Vakit yolculuk vakti yine, çaldı saatim. Her defasında daha
bir tanıdık mekanlar artık, her defasında daha bir aşina yollar. Vakit, kendime
yolculuk vakti yine, içimdeki benlikler zil çalıyor sıra sıra, hep daha bir
seslice. Yeni yeni kimlikler çıkıyor içimdeki kapalı kutulardan. Hangi birini
açsam sahipleniyorum, ona bürünmek istiyorum baştan aşağı. Ama merak hep
savuruyor üzerime kılıcını, kalkanımı attığım gibi kaçıyorum başka gizli kalmış
kimliklere. Kaç tane ben var içimde sayamıyorum bir türlü. Rakamlar bir yandan
çoğalıyor ardışık, bir yandan bölünüyor kendi oldukları yerde. Bir kelime
giydirecek oluyorum üzerine bir tane benin, köşesinden bir yaprak veriyor
ansızın, bir kelime daha istercesine. Hiç bitmiyor benler.
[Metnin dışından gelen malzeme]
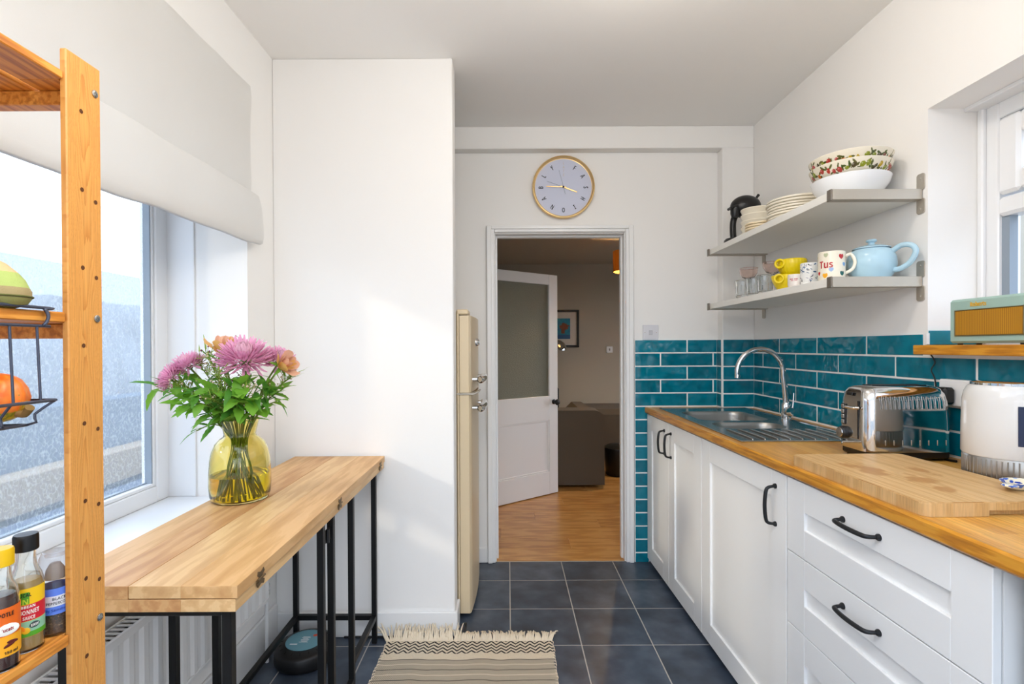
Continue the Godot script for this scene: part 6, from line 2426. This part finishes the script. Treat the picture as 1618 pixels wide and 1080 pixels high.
# ------------------------------------------------------------------ fridge
func build_fridge() -> void:
	var t := thing("fridge_freezer", "cream fridge freezer standing in the recess behind the short wall", "fridge", Vector3(-0.25, 0, -2.79))
	var cm := mat("fridge_cream", Color(0.86, 0.78, 0.64), 0.3)
	var b := MB.new()
	b.span(-0.58, 0.004, 0.03, 1.495, -0.30, 0.30, 0.006)
	obj("cabinet", b, cm, t)
	b = MB.new()
	b.span(0.0, 0.058, 1.478, 1.503, 0.20, 0.318, 0.006)
	b.span(0.002, 0.012, 0.03, 1.49, 0.300, 0.316, 0.002)
	obj("hinge_cover", b, cm, t)
	var curve_face := PackedVector2Array([Vector2(0.014, -0.312), Vector2(0.058, -0.312)])
	for i in 13:
		var q := -0.30 + i * 0.05
		curve_face.append(Vector2(0.066 + 0.016 * (1.0 - pow(q / 0.30, 2.0)), q))
	curve_face.append_array([Vector2(0.058, 0.312), Vector2(0.014, 0.312)])
	for d in [[1.10, 1.474, "upper_door"], [0.028, 1.088, "lower_door"]]:
		b = MB.new()
		b.xf = Transform3D(Basis(Vector3(1, 0, 0), Vector3(0, 0, -1), Vector3(0, 1, 0)), Vector3.ZERO)
		b.prism(curve_face, d[0], d[1], true)
		var door := obj(d[2], b, cm, t)
		var hy: float = d[0] + 0.060 if d[2] == "upper_door" else d[1] - 0.070
		b = MB.new()
		b.tube([Vector3(0.062, hy, 0.235), Vector3(0.112, hy, 0.235)], 0.012, 14)
		b.tube([Vector3(0.070, hy, -0.02), Vector3(0.112, hy, -0.02)], 0.012, 14)
		b.tube(curve([Vector3(0.110, hy, 0.262), Vector3(0.116, hy, 0.24), Vector3(0.122, hy, 0.11), Vector3(0.116, hy, -0.02), Vector3(0.11, hy, -0.045)]), [0.012, 0.0175, 0.0185, 0.019, 0.019, 0.019, 0.019, 0.019, 0.019, 0.019, 0.019, 0.019, 0.019, 0.019, 0.019, 0.019, 0.019, 0.019, 0.019, 0.019, 0.019, 0.019, 0.019, 0.019, 0.019, 0.019, 0.019, 0.019, 0.019, 0.019, 0.0185, 0.017, 0.012].slice(0, 33), 14)
		obj("handle", b, mats.chrome, door)
	b = MB.new()
	b.span(0.0, 0.085, 1.0895, 1.0985, 0.22, 0.318, 0.002)
	b.xf = Transform3D(Basis(Vector3(0, 0, 1), 0.5), Vector3(0.085, 1.094, 0.27))
	b.span(-0.004, 0.03, -0.0035, 0.0035, -0.05, 0.045, 0.002)
	obj("middle_hinge", b, mats.nickel, t)
	b = MB.new()
	b.xf = Transform3D(Basis(Vector3(0, 0, 1), -PI / 2), Vector3(0.078, 1.345, 0.10))
	b.lathe([Vector2(0.0, 0.0), Vector2(0.022, 0.0), Vector2(0.020, 0.012), Vector2(0.012, 0.02), Vector2(0.0, 0.021)], 20)
	obj("badge", b, mats.chrome, t)
	for z in [-0.25, 0.25]:
		for x in [-0.52, -0.05]:
			b = MB.new()
			b.lathe([Vector2(0.0, 0.0), Vector2(0.022, 0.0), Vector2(0.022, 0.012), Vector2(0.012, 0.016), Vector2(0.012, 0.034), Vector2(0.0, 0.034)], 14, Vector3(x, 0, z))
			obj("foot", b, mats.black_plastic, t)

# ------------------------------------------------------------------ clock, switch, floor things
func build_small_things() -> void:
	var t := thing("wall_clock", "round lavender-white wall clock with a gold rim and letters for hours", "clock", Vector3(0.340, 2.289, ZB))
	var b := MB.new()
	var turn := Basis(Vector3.RIGHT, PI / 2)
	b.xf = Transform3D(turn, Vector3.ZERO)
	b.lathe([Vector2(0.170, 0.0), Vector2(0.186, 0.0), Vector2(0.189, 0.006), Vector2(0.189, 0.034), Vector2(0.186, 0.039), Vector2(0.182, 0.040), Vector2(0.178, 0.037), Vector2(0.176, 0.018), Vector2(0.170, 0.016)], 72)
	obj("rim", b, mats.brass, t)
	b = MB.new()
	b.xf = Transform3D(turn, Vector3.ZERO)
	b.lathe([Vector2(0.0, 0.0), Vector2(0.177, 0.0), Vector2(0.177, 0.017), Vector2(0.0, 0.017)], 72)
	obj("face", b, mat("clock_face", Color(0.80, 0.82, 0.90), 0.5), t)
	var ink := mat("clock_ink", Color(0.16, 0.17, 0.20), 0.6)
	var word := "FASHIONABLY"
	for k in 11:
		var a := TAU * (k + 1) / 12.0
		var o := obj("letter", letters(word[k], 0.028, 0.001, 0.0, true, 0.68), ink, t, Vector3(sin(a) * 0.136, cos(a) * 0.136, 0.0175))
		o.rotation.z = -a
	for k in 4:
		var o := obj("letter", letters("LATE"[k], 0.016, 0.001, 0.0, false, 0.8), mat("clock_gilt", Color(0.80, 0.74, 0.66), 0.5), t, Vector3(0.002, 0.148 - k * 0.024, 0.0175))
		o.rotation.z = 0.0
	var hands := [[1.93, 0.088, 0.007, "hour_hand", mats.brass, 0.021], [4.75, 0.105, 0.0045, "minute_hand", mats.brass, 0.023], [6.02, 0.105, 0.002, "second_hand", mats.gasket, 0.025], [5.07, 0.105, 0.002, "alarm_hand", mats.gasket, 0.019]]
	for h in hands:
		b = MB.new()
		b.span(-h[2] / 2, h[2] / 2, -0.018 if h[3] != "second_hand" else -0.045, h[1], -0.0006, 0.0006, 0.0003)
		var o := obj(h[3], b, h[4], t, Vector3(0, 0.002, h[5]))
		o.rotation.z = -float(h[0])
	b = MB.new()
	b.xf = Transform3D(turn, Vector3(0, 0.002, 0.016))
	b.lathe([Vector2(0.0, 0.0), Vector2(0.006, 0.0), Vector2(0.006, 0.010), Vector2(0.0, 0.011)], 16)
	obj("centre_pin", b, mats.dark_iron, t)

	t = thing("light_switch", "white fused switch plate on the end wall just above the teal tiles", "switch", Vector3(0.872, 1.405, ZB + 0.004))
	b = MB.new()
	b.box(Vector3.ZERO, Vector3(0.096, 0.094, 0.009), 0.003)
	obj("plate", b, mat("switch_white", Color(0.86, 0.86, 0.88), 0.35), t)
	b = MB.new()
	b.box(Vector3(0.0, 0, 0.006), Vector3(0.022, 0.030, 0.006), 0.002)
	obj("rocker", b, mat("switch_rocker", Color(0.78, 0.78, 0.80), 0.35), t)
	for x in [-0.035, 0.035]:
		b = MB.new()
		b.xf = Transform3D(turn, Vector3(x, 0, 0.0042))
		b.lathe([Vector2(0.0, 0.0), Vector2(0.003, 0.0), Vector2(0.0025, 0.0012), Vector2(0.0, 0.0014)], 12)
		obj("screw", b, mats.nickel, t)

	# round black device on the floor under the table
	t = thing("floor_device", "round black floor device with a pale blue label under the table", "device", Vector3(-0.868, 0.0, -2.165))
	b = MB.new()
	b.lathe([Vector2(0.0, 0.003), Vector2(0.112, 0.003), Vector2(0.119, 0.008), Vector2(0.122, 0.02), Vector2(0.122, 0.058), Vector2(0.118, 0.066), Vector2(0.107, 0.070), Vector2(0.086, 0.080), Vector2(0.0, 0.081)], 56)
	obj("body", b, mats.black_plastic, t)
	for k in 3:
		var a := TAU * k / 3
		b = MB.new()
		b.lathe([Vector2(0.0, 0.0), Vector2(0.012, 0.0), Vector2(0.012, 0.004), Vector2(0.0, 0.004)], 12, Vector3(cos(a) * 0.085, 0, sin(a) * 0.085))
		obj("foot", b, mats.black_plastic, t)
	b = MB.new()
	b.lathe([Vector2(0.077, 0.0795), Vector2(0.077, 0.0825), Vector2(0.0, 0.083)], 48)
	var lb := obj("label_disc", b, mat("label_aqua", Color(0.42, 0.62, 0.68), 0.5), t)
	b = MB.new()
	for k in 7:
		var w := 0.030 + 0.008 * sin(k * 2.3)
		b.span(-w / 2, w / 2, 0.0827, 0.0832, -0.022 + k * 0.0065, -0.0195 + k * 0.0065)
	b.span(-0.05, -0.02, 0.0827, 0.0832, 0.030, 0.036)
	obj("label_lines", b, mats.white_gloss, lb)
	b = MB.new()
	b.lathe([Vector2(0.010, 0.0827), Vector2(0.008, 0.0834), Vector2(0.0, 0.0834)], 10, Vector3(0.032, 0, -0.034))
	obj("label_star", b, mat("label_orange_red", Color(0.80, 0.32, 0.22), 0.5), lb)
	for k in 18:
		var a := TAU * k / 18
		b = MB.new()
		b.xf = Transform3D(Basis(Vector3.UP, a) * Basis(Vector3(0, 0, 1), -0.5), Vector3(cos(a) * 0.0967, 0.0757, -sin(a) * 0.0967))
		b.box(Vector3.ZERO, Vector3(0.011, 0.0016, 0.003), 0.0005)
		obj("vent_slot", b, mat("slot_black", Color(0.015, 0.015, 0.015), 0.8), t)
	# cable trailing by the fridge foot and along the pier
	b = MB.new()
	b.tube(curve([Vector3(-0.225, 0.006, -2.42), Vector3(-0.205, 0.035, -2.38), Vector3(-0.200, 0.045, -2.345), Vector3(-0.205, 0.025, -2.32), Vector3(-0.228, 0.006, -2.318), Vector3(-0.34, 0.006, -2.319), Vector3(-0.55, 0.006, -2.319), Vector3(-0.75, 0.007, -2.316)], 6), 0.0045, 8)
	tag(obj("power_cable", b, mats.black_plastic), "black power cable along the skirting from the fridge to the table", "cable")

# ------------------------------------------------------------------ rug
func build_rug() -> void:
	var t := thing("rug", "flat-woven cream and black rug with chevron bands and a fringed end", "rug", Vector3(-0.180, 0.0, -1.69))
	var w := 0.735
	var far := -0.597
	var near := 0.62
	var pw := 720
	var ph := 1024
	var im := Image.create(pw, ph, false, Image.FORMAT_RGB8)
	var cream := Color(0.87, 0.81, 0.71)
	var dark := Color(0.15, 0.135, 0.135)
	var nz := noise(0.03, 3, 2)
	for y in ph:
		var d := y * (near - far) / ph
		for x in pw:
			var xx := x * w / pw
			var c := cream
			var q := d + nz.get_noise_2d(x * 0.4, y * 0.2) * 0.0025
			var rep := fposmod(q, 0.55)
			if rep < 0.098:
				var tri := absf(fposmod(xx, 0.0425) / 0.0425 - 0.5) * 2.0
				var v := fposmod(rep + tri * 0.022, 0.0235)
				if v < 0.0095 and rep > 0.002 and rep < 0.0965:
					c = dark
			elif rep < 0.139:
				c = cream
			else:
				var e := fposmod(rep - 0.139, 0.067)
				if e < 0.0035:
					c = dark
				elif absf(e - 0.0345) < 0.0026:
					c = cream
				elif (int(x / 4) + int(y / 4)) % 2 == 0 and x % 4 != 3:
					c = dark.lerp(cream, 0.16)
			var g := 1.0 + nz.get_noise_2d(x * 6.0, y * 6.0) * 0.10
			if y % 3 == 0:
				g *= 0.93
			im.set_pixel(x, y, Color(c.r * g, c.g * g, c.b * g))
	var m := mat("rug_weave", Color.WHITE, 0.95)
	m.albedo_texture = ImageTexture.create_from_image(im)
	bump(m, grey_tex(noise(0.3, 17, 2)), 0.0)
	m.heightmap_enabled = false
	# gently uneven cloth with a real edge
	var b := MB.new()
	var f := noise(3.0, 18, 2)
	var top := []
	for i in 31:
		var row := []
		for j in 25:
			var x := lerpf(-w / 2, w / 2, j / 24.0)
			var z := lerpf(far, near, i / 30.0)
			var edge := f.get_noise_2d(z * 4.0, j * 0.01) * 0.006
			row.append(Vector3(x + edge, 0.0065 + f.get_noise_2d(x * 2.0, z * 2.0) * 0.0022, z + f.get_noise_2d(x * 2.0, 5.0) * 0.006))
		top.append(row)
	b.grid(top, false, true)
	for i in b.t.size():
		b.t[i] = Vector2(b.t[i].x, b.t[i].y)
	var under := []
	for row in top:
		var r := []
		for p in row:
			r.append(Vector3(p.x, 0.0005, p.z))
		under.append(r)
	b.grid(under)
	for s in [0, 30]:
		b.grid([under[s], top[s]], false, s == 0)
	for s in [0, 24]:
		var lo := []
		var hi := []
		for i in 31:
			lo.append(under[i][s])
			hi.append(top[i][s])
		b.grid([lo, hi], false, s == 24)
	obj("woven_cloth", b, m, t)
	# fringe at the far end, curling up where it meets the skirting
	b = MB.new()
	var g := RandomNumberGenerator.new()
	g.seed = 19
	for k in 230:
		var x := lerpf(-w / 2 - 0.004, w / 2 + 0.004, (k + g.randf() * 0.8) / 230.0)
		var z := far + 0.006
		var lean := g.randf_range(-0.022, 0.022)
		if k < 6:
			lean -= 0.04
		if k > 222:
			lean += 0.025
		var l := g.randf_range(0.050, 0.075)
		var p0 := Vector3(x, 0.006, z)
		var pts: Array
		if x < -0.05:
			var up := g.randf_range(0.022, 0.066)
			pts = [p0, p0 + Vector3(lean * 0.3, 0.010, -0.018), p0 + Vector3(lean * 0.7, 0.010 + up * 0.5, -0.032), p0 + Vector3(lean * 1.1, up, -0.034)]
		else:
			pts = [p0, p0 + Vector3(lean * 0.3, 0.012 + g.randf() * 0.006, -l * 0.35), p0 + Vector3(lean * 0.7, 0.010 + g.randf() * 0.008, -l * 0.7), p0 + Vector3(lean, 0.004, -l)]
		b.tube(curve(pts, 2), [0.0034, 0.0040, 0.0038, 0.0036, 0.0032, 0.0026, 0.0017], 5)
	obj("fringe", b, mat("fringe_wool", Color(0.90, 0.84, 0.74), 0.95), t).set_meta("kind", "stuff")
	# tufts along the right selvedge
	b = MB.new()
	for k in 60:
		var z := lerpf(far + 0.01, near, k / 60.0)
		for s in [-1.0, 1.0]:
			var x: float = s * w / 2 + f.get_noise_2d(z * 4.0, 0.0) * 0.006
			b.tube([Vector3(x - s * 0.004, 0.006, z), Vector3(x + s * 0.004, 0.007, z + 0.003), Vector3(x + s * 0.005, 0.002, z + 0.008)], [0.0022, 0.0024, 0.0014], 5)
	obj("selvedge", b, mat("fringe_wool", Color.WHITE), t).set_meta("kind", "stuff")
Ne kendileri, ne hayatımdan
istedikleri. Yetmiyorum bazen onlara, ödünç veresim geliyor birkaç dosta,
akrabaya. Ama gitmiyorlar. Bir türlü dokunup da alamıyorum avuçlarımın içine.
Onlar da bir türlü uzanıp da çıkamıyorlar kapalı kutulardan dışarı. Yaşayıp
gidiyoruz öylece. Çelişkiler tırmalıyor ya zaman zaman zihnimin sonsuz
ovalarını, üzerine bastıkça çiçek açıyorlar, kokladıkça daha bir ben oluyor
içimdeki benler. O yüzden, vakit yolculuk vakti şimdi. Tırmıkların tok tınıları
dolaşıyor yine sonsuzluktaki düzlüklerde. Alıp sırta hoşgörüleri, empatileri,
gidip bir çalmak lazım kapısını gizli kalmış benlerin.